Gewalt als Mittel in der Politik hat im Guatemala der Moderne eine lange Tradition. 1954 putschte die guatemaltekische Armee gegen den sozialreformistischen Präsidenten Jacobo Arbenz. Seit Anfang der 60er Jahre formierten sich sowohl aus den mestizisch dominierten Universitäten als auch im indigen geprägten Hochland bewaffnete Widerstandsgruppen gegen die Militärdiktatur, aus der sich später die URNG-Guerilla bildet.
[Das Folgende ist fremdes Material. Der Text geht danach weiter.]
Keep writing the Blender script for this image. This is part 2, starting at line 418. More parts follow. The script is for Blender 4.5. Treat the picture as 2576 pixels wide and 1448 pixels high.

Vor allem unter General Efraín Rios Montt erreicht der Krieg seit 1982 die Dimension eines Völkermordes. Armee und paramilitärische Milizen massakrierten hunderte Indígena-Dörfer, fast täglich tauchten in den Straßen der Städte die Leichen von Regimegegnern auf. Bis zum Friedensschluss 1996 kamen über 200 000 Menschen ums Leben, weitere 45 000 verschwanden. Der REHMI-Wahrheitsbericht des damaligen Weihbischofs von Guatemala-Stadt, Juan Gerardi, wies dem Staat und vor allem der Armee 93 Prozent aller Menschenrechtsverbrechen zu.

Die Friedensabkommen von 1996 hatten neben der Wiedereingliederung der Guerilla ins zivile Leben, der Reduzierung der Armee, der Rückführung der Flüchtlinge und der Aufarbeitung des Krieges vor allem die folgenden Ziele: Anerkennung indigener Rechte, Entschädigung der Opfer des Krieges, Lösung der Landfrage und Entwicklung ländlicher Regionen. Das Ausbleiben sozialer Reformen, die alles durchdringende Korruption und der heute mit den Drogenmafias verwobene Aufstandsbekämpfungsapparat der Diktatur gelten als die Hauptursachen der gegenwärtigen Gewalt, der jeden Tag 20 Menschen zum Opfer fallen.

Álvaro Colom war nie selbst Mitglied der Guerilla, sympathisierte aber recht offen mit deren Zielen und war 1999 Präsidentschaftskandidat des Linksbündnisses ANN, zu dem auch die URNG gehörte.